GOAL. Word for word, print each line of the listing below; pictures stay out.

GIVEN INFORMATION.
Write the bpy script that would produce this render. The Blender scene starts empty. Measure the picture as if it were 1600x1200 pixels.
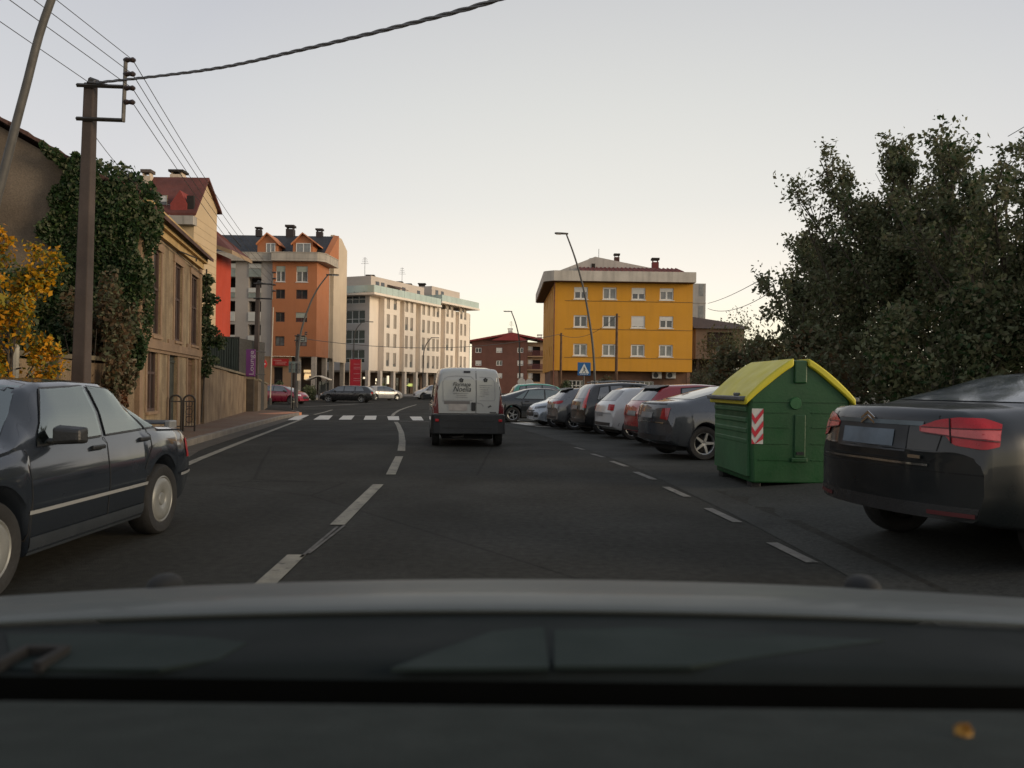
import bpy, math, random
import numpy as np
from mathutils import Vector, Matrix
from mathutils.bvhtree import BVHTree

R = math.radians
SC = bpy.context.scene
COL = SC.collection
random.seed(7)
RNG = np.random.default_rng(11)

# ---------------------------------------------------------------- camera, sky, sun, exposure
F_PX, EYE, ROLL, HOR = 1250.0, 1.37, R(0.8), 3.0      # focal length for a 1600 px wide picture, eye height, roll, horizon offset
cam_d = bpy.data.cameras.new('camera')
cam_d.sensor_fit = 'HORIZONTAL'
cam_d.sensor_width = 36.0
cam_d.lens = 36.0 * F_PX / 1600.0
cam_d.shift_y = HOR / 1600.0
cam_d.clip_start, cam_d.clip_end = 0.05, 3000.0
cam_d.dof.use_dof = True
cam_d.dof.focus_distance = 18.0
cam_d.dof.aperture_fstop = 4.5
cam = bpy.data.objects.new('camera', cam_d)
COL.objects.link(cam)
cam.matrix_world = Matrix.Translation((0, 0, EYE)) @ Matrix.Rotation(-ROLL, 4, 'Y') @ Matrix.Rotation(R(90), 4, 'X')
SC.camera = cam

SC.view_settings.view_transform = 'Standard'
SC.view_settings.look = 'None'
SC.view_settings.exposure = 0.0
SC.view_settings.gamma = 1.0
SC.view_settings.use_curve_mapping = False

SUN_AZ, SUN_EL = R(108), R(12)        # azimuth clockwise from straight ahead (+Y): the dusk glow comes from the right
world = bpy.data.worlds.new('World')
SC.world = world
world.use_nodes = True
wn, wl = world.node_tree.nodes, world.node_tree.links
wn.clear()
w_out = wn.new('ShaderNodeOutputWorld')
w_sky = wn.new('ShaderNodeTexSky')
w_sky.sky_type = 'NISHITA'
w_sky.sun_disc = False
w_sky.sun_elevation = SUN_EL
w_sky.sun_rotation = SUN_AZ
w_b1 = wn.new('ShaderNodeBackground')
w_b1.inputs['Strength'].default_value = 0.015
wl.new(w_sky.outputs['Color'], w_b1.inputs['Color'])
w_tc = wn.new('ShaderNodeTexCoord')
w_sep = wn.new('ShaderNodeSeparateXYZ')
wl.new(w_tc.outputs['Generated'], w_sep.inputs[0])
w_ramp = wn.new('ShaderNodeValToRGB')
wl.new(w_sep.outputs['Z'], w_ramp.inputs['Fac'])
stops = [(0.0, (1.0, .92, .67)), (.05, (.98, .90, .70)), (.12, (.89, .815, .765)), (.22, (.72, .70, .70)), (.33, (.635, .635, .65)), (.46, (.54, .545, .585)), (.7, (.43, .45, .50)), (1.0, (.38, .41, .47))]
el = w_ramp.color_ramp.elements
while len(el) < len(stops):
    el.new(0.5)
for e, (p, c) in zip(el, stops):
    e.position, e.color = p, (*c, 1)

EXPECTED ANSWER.
Write the bpy script that would produce this render. The Blender scene starts empty. Measure the picture as if it were 1600x1200 pixels.
import bpy, math, random
import numpy as np
from mathutils import Vector, Matrix
from mathutils.bvhtree import BVHTree

R = math.radians
SC = bpy.context.scene
COL = SC.collection
random.seed(7)
RNG = np.random.default_rng(11)

# ---------------------------------------------------------------- camera, sky, sun, exposure
F_PX, EYE, ROLL, HOR = 1250.0, 1.37, R(0.8), 3.0      # focal length for a 1600 px wide picture, eye height, roll, horizon offset
cam_d = bpy.data.cameras.new('camera')
cam_d.sensor_fit = 'HORIZONTAL'
cam_d.sensor_width = 36.0
cam_d.lens = 36.0 * F_PX / 1600.0
cam_d.shift_y = HOR / 1600.0
cam_d.clip_start, cam_d.clip_end = 0.05, 3000.0
cam_d.dof.use_dof = True
cam_d.dof.focus_distance = 18.0
cam_d.dof.aperture_fstop = 4.5
cam = bpy.data.objects.new('camera', cam_d)
COL.objects.link(cam)
cam.matrix_world = Matrix.Translation((0, 0, EYE)) @ Matrix.Rotation(-ROLL, 4, 'Y') @ Matrix.Rotation(R(90), 4, 'X')
SC.camera = cam

SC.view_settings.view_transform = 'Standard'
SC.view_settings.look = 'None'
SC.view_settings.exposure = 0.0
SC.view_settings.gamma = 1.0
SC.view_settings.use_curve_mapping = False

SUN_AZ, SUN_EL = R(108), R(12)        # azimuth clockwise from straight ahead (+Y): the dusk glow comes from the right
world = bpy.data.worlds.new('World')
SC.world = world
world.use_nodes = True
wn, wl = world.node_tree.nodes, world.node_tree.links
wn.clear()
w_out = wn.new('ShaderNodeOutputWorld')
w_sky = wn.new('ShaderNodeTexSky')
w_sky.sky_type = 'NISHITA'
w_sky.sun_disc = False
w_sky.sun_elevation = SUN_EL
w_sky.sun_rotation = SUN_AZ
w_b1 = wn.new('ShaderNodeBackground')
w_b1.inputs['Strength'].default_value = 0.015
wl.new(w_sky.outputs['Color'], w_b1.inputs['Color'])
w_tc = wn.new('ShaderNodeTexCoord')
w_sep = wn.new('ShaderNodeSeparateXYZ')
wl.new(w_tc.outputs['Generated'], w_sep.inputs[0])
w_ramp = wn.new('ShaderNodeValToRGB')
wl.new(w_sep.outputs['Z'], w_ramp.inputs['Fac'])
stops = [(0.0, (1.0, .92, .67)), (.05, (.98, .90, .70)), (.12, (.89, .815, .765)), (.22, (.72, .70, .70)), (.33, (.635, .635, .65)), (.46, (.54, .545, .585)), (.7, (.43, .45, .50)), (1.0, (.38, .41, .47))]
el = w_ramp.color_ramp.elements
while len(el) < len(stops):
    el.new(0.5)
for e, (p, c) in zip(el, stops):
    e.position, e.color = p, (*c, 1)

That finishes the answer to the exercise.